Büyüme ne olacak? Yanıt arayacağımız başka bir soru, büyümenin geçen yılki gibi olup olmayacağı. İhracat bu yıla da iyi başlayamadı. Ancak Dış Ticaret Bakanı'nın açıklamasına göre 15 Mart'a kadar olan dönemde ihracat artışı yüzde 26. Bu rakam geçen yılın biraz altında ama ilk aya göre belirli bir toparlanma da var. Kurdaki hareket de ihracat artışını destekler nitelikte. Geçen yılki kadar olmasa da ihracat büyümeyi olumlu etkilemeye devam edecek gibi. Büyümenin ikinci ayağını oluşturan iç tüketimde bu yıl zayıflama var. Kriz sırasında ertelenen talebin doygunluğa ulaşması, kişilerin borçlanmasının sınırına yaklaşması iç tüketimi sınırlayan iki ana gelişme. Dolayısıyla bu ayağın büyümeye katkısı daha düşük düzeyde kalacak. Özel sektör yatırımlarındaki patlama da şimdilik durulmuş. Sonuçta geçen yılki yüksek büyümenin baz etkisiyle bu yılki GSMH artışının sınırlı kalması ve resmi hedef civarında gerçekleşmesi beklenebilir. Bu açıdan bakınca yılın geride kalan bölümünün geçen yılla benzerliği azalacak.
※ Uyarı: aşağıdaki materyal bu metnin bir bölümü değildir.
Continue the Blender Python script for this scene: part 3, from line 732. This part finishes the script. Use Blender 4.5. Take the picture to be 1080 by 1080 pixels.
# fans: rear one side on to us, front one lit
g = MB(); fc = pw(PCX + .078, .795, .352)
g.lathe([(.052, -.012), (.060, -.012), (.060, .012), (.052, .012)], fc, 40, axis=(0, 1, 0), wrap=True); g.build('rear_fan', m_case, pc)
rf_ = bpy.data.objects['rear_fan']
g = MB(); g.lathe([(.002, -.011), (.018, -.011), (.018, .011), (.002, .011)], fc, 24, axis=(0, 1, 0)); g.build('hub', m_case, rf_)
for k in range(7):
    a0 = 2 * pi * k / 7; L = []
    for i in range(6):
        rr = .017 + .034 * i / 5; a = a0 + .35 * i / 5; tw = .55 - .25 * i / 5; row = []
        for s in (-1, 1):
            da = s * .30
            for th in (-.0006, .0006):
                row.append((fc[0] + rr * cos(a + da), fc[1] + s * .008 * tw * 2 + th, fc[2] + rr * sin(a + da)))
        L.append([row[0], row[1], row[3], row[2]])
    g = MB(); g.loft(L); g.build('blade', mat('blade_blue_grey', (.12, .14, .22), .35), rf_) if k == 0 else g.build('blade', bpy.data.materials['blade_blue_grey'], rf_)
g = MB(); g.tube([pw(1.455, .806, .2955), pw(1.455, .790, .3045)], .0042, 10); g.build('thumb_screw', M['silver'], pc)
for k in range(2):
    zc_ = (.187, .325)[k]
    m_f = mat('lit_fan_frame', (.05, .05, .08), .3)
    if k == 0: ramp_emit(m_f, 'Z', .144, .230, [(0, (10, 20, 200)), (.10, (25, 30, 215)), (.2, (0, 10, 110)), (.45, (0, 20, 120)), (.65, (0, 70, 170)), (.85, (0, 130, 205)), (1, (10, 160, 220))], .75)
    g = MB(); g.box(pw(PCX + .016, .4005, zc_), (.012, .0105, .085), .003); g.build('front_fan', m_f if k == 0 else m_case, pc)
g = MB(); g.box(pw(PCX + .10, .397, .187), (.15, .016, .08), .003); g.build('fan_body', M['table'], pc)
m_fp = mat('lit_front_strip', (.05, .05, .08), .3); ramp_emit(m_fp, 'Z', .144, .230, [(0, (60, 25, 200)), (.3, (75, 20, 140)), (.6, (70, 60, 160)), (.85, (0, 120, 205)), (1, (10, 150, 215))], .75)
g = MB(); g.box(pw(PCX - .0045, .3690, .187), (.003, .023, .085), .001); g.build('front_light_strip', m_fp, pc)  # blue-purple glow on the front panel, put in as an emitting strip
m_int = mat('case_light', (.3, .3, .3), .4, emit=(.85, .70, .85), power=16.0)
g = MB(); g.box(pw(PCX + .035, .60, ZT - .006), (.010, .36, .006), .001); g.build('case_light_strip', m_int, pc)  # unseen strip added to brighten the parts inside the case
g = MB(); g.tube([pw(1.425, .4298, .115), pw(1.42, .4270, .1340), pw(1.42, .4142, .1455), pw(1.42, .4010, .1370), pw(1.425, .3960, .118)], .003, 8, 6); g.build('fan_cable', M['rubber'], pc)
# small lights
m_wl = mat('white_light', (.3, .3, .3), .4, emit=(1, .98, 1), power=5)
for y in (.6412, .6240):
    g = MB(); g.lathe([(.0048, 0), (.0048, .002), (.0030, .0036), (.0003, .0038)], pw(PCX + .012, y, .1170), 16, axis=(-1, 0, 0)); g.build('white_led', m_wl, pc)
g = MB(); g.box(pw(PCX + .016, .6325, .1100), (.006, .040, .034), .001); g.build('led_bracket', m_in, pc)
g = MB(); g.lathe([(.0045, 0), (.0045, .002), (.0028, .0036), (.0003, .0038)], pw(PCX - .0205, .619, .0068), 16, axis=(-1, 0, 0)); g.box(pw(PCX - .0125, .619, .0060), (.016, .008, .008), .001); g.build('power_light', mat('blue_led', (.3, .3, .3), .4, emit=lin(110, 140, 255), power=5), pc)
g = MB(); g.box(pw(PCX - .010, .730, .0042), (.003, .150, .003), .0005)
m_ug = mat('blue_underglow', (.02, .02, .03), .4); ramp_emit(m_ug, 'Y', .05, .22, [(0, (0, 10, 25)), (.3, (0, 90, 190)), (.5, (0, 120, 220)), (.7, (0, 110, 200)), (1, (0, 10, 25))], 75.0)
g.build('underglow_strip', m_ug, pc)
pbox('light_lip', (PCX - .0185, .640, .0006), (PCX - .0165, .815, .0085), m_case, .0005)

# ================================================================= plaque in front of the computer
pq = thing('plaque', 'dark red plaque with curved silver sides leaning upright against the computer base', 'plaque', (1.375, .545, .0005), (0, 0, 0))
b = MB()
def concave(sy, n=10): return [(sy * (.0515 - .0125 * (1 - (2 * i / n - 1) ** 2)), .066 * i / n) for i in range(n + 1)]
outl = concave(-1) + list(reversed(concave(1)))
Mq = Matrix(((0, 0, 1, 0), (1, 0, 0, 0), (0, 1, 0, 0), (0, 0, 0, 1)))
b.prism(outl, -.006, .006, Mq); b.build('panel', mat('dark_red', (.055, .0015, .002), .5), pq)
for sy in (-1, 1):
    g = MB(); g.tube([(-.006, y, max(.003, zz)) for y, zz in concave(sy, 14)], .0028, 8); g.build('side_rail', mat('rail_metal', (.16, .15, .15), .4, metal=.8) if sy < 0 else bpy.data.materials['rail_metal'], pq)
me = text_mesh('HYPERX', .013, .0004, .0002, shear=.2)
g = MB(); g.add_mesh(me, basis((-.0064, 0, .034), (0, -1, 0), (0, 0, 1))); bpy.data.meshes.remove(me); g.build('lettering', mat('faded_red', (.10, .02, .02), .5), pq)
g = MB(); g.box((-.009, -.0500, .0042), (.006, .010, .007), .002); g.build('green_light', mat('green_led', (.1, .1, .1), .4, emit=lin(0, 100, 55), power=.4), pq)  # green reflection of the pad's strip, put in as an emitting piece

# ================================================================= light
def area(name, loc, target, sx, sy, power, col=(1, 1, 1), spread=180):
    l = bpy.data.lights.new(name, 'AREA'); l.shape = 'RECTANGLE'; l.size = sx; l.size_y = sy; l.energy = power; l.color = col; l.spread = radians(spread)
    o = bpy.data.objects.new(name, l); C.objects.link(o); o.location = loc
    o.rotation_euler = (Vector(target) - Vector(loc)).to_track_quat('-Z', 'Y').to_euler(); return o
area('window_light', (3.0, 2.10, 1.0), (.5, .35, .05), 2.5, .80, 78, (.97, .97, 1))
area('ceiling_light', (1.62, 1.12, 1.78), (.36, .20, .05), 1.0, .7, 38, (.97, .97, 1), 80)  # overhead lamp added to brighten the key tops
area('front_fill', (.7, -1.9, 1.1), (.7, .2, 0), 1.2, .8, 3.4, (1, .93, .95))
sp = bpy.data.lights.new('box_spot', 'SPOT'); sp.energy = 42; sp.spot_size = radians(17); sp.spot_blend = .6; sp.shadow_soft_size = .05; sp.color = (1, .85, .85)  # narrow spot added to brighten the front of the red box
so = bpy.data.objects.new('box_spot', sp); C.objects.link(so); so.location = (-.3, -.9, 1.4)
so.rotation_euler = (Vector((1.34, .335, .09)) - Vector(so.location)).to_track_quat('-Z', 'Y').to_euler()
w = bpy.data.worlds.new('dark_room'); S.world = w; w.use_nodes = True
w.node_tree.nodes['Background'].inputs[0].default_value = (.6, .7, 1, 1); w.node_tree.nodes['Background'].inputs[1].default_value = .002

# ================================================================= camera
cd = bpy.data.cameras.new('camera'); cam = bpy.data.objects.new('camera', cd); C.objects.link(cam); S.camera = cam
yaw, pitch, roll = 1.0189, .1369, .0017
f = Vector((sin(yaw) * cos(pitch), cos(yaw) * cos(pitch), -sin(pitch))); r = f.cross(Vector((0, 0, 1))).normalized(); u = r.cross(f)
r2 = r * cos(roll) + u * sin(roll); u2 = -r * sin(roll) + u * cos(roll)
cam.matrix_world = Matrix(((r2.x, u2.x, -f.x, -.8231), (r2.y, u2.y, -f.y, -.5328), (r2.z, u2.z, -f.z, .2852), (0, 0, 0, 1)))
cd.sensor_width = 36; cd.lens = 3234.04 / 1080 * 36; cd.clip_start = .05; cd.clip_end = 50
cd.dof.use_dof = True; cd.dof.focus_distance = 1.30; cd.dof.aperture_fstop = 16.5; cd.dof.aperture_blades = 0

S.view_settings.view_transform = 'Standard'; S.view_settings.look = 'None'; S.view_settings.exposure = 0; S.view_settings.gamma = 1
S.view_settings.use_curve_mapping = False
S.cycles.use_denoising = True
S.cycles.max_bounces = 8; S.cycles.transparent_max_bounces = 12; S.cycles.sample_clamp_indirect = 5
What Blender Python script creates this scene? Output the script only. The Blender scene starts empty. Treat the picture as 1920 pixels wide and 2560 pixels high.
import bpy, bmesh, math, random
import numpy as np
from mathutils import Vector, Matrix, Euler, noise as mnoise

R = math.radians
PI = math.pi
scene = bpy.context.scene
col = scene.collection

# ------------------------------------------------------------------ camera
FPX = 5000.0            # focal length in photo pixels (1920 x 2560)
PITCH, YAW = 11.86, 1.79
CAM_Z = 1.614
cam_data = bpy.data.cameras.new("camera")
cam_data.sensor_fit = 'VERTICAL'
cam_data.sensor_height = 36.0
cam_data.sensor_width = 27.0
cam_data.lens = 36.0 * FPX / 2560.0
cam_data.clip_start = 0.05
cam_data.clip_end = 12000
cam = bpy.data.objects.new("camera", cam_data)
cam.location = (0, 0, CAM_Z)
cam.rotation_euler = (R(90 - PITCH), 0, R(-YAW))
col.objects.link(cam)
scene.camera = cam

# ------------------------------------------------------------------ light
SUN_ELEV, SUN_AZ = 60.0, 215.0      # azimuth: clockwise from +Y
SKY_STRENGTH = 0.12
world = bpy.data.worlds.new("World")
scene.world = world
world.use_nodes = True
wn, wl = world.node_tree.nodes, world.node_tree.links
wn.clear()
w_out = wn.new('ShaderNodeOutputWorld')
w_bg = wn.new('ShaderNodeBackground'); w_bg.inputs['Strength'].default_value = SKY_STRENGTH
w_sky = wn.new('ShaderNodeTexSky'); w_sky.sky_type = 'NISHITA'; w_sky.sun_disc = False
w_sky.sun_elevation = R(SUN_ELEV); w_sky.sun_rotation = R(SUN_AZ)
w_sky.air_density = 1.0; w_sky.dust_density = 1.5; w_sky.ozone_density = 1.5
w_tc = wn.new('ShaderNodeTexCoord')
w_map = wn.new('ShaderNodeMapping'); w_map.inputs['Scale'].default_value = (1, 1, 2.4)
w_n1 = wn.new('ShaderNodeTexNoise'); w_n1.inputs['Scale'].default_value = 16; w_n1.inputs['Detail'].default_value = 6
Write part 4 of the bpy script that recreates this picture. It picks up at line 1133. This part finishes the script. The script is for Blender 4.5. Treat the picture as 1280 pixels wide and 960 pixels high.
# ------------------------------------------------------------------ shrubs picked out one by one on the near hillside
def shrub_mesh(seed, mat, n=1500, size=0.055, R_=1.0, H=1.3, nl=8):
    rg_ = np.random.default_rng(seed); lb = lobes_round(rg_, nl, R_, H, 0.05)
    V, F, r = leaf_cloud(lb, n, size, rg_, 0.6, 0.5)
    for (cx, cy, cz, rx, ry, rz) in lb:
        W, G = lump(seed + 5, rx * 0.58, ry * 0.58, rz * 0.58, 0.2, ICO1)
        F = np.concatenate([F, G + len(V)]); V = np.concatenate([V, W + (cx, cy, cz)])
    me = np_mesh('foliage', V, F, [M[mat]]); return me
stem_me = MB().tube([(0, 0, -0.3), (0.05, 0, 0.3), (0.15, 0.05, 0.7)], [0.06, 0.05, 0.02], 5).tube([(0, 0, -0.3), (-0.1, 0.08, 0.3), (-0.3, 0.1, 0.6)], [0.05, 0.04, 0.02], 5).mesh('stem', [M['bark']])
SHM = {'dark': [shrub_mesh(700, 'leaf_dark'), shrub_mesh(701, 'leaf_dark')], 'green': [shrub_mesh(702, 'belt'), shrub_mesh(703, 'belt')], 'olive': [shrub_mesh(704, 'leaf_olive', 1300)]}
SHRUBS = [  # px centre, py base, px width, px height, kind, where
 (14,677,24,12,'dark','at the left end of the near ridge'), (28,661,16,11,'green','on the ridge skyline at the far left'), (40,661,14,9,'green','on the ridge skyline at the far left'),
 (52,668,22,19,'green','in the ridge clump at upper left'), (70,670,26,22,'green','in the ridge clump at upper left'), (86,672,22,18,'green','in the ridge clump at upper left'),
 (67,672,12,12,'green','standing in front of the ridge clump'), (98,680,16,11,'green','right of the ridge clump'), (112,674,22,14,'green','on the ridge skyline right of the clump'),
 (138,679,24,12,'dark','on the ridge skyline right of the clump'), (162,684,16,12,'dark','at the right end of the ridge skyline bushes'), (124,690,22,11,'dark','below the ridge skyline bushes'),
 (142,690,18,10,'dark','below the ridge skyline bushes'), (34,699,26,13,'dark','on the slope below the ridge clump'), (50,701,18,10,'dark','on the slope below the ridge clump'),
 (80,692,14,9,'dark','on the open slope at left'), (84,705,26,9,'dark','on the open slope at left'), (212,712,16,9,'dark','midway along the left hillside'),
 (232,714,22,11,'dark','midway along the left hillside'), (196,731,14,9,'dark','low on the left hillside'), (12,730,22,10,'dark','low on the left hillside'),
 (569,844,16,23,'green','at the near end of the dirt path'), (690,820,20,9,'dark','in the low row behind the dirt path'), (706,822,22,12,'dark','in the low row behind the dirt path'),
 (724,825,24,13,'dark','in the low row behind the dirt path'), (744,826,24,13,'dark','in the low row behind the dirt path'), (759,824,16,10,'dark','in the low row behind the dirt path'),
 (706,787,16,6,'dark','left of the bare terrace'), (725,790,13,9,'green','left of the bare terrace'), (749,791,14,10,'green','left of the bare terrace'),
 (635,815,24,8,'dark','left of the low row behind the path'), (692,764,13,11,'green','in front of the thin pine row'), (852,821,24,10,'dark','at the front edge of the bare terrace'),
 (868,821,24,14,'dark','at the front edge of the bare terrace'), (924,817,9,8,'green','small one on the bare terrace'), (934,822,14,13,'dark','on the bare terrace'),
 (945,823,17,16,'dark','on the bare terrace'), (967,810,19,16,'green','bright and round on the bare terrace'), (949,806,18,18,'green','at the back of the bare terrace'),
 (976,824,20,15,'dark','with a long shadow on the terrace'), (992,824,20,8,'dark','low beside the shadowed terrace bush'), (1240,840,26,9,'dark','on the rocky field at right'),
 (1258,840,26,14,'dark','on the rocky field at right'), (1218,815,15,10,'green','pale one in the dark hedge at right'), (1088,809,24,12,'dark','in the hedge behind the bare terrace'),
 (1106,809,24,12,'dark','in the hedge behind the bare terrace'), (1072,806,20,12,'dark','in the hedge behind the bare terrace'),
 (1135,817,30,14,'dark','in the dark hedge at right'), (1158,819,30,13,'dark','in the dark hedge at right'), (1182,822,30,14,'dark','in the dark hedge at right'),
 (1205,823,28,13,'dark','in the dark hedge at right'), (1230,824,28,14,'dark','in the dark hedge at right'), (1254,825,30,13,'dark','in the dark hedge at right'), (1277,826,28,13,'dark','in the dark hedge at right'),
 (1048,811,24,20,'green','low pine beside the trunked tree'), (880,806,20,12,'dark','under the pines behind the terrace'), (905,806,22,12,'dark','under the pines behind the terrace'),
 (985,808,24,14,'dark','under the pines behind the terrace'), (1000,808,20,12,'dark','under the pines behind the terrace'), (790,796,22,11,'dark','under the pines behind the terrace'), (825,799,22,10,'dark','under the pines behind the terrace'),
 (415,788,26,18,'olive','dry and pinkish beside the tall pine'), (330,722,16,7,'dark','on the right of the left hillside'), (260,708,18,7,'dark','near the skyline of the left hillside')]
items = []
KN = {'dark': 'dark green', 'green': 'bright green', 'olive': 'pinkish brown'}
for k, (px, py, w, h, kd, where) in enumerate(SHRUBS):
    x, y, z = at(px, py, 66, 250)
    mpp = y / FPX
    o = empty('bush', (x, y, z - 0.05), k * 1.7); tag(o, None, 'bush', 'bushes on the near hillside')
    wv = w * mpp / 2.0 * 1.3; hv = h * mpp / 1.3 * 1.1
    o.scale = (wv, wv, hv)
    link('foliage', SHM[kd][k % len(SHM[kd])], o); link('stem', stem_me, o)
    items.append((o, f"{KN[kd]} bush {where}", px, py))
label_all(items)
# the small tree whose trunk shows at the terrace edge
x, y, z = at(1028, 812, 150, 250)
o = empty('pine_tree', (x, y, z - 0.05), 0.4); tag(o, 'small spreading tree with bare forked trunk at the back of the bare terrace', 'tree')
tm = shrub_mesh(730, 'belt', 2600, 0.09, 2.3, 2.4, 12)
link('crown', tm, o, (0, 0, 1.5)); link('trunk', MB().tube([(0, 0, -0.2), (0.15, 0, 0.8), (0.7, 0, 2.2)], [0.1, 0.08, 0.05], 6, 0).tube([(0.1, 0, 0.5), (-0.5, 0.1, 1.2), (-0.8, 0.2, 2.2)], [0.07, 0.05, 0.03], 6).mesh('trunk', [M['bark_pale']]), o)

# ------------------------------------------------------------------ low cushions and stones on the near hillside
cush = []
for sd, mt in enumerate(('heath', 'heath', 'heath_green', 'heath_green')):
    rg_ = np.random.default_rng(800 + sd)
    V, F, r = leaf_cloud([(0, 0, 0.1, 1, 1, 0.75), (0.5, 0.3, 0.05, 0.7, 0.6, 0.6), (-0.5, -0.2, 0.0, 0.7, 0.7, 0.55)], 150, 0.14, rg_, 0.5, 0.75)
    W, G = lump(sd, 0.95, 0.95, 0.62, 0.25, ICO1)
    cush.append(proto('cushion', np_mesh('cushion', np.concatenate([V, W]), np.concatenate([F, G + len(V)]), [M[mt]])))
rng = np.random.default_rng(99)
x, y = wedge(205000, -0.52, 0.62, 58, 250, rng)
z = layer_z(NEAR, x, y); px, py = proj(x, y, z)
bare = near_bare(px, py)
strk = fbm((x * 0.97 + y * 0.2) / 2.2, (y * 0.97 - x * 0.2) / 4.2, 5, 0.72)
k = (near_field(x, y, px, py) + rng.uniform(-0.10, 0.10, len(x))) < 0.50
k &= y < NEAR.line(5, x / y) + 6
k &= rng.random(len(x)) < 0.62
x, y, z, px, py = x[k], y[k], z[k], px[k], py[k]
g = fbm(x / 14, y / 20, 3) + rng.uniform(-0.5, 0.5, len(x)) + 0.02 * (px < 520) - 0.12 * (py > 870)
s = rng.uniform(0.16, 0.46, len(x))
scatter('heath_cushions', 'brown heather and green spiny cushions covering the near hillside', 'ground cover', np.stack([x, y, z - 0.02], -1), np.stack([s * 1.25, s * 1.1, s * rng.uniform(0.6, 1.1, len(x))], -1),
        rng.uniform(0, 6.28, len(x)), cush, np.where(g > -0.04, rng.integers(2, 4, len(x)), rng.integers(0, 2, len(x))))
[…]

Cari açıkta ne olacak? Geçen yıl cari açık giderek büyürken, bu sene hem büyümenin sınırlanmasından hem de kur hareketlerinden ve dış dünya gelişmelerinin fonlamayı biraz daha maliyetli hale getirmesinden dolayı, açığın daha büyümememesi, hatta senaryonun olumsuzluğuna göre biraz gerilemesi de söz konusu olabilir. Merkez Bankası Başkan Yardımcısı Erdem Başcı'nın geçen haftasonu "Merkez Bankası cari açıkta yavaşlama yönünde sinyaller alıyor. Önümüzdeki dönemde tersine dönme söz konusu olabilir" sözü bunu teyit ediyor. Burada da olumlu anlamda bir farklılık söz konusu olabilecek. Sonuçta türbülanslar birbirine benzese de, yılın bundan sonraki bölümünde ekonominin seyri daha farklı olacak gibi.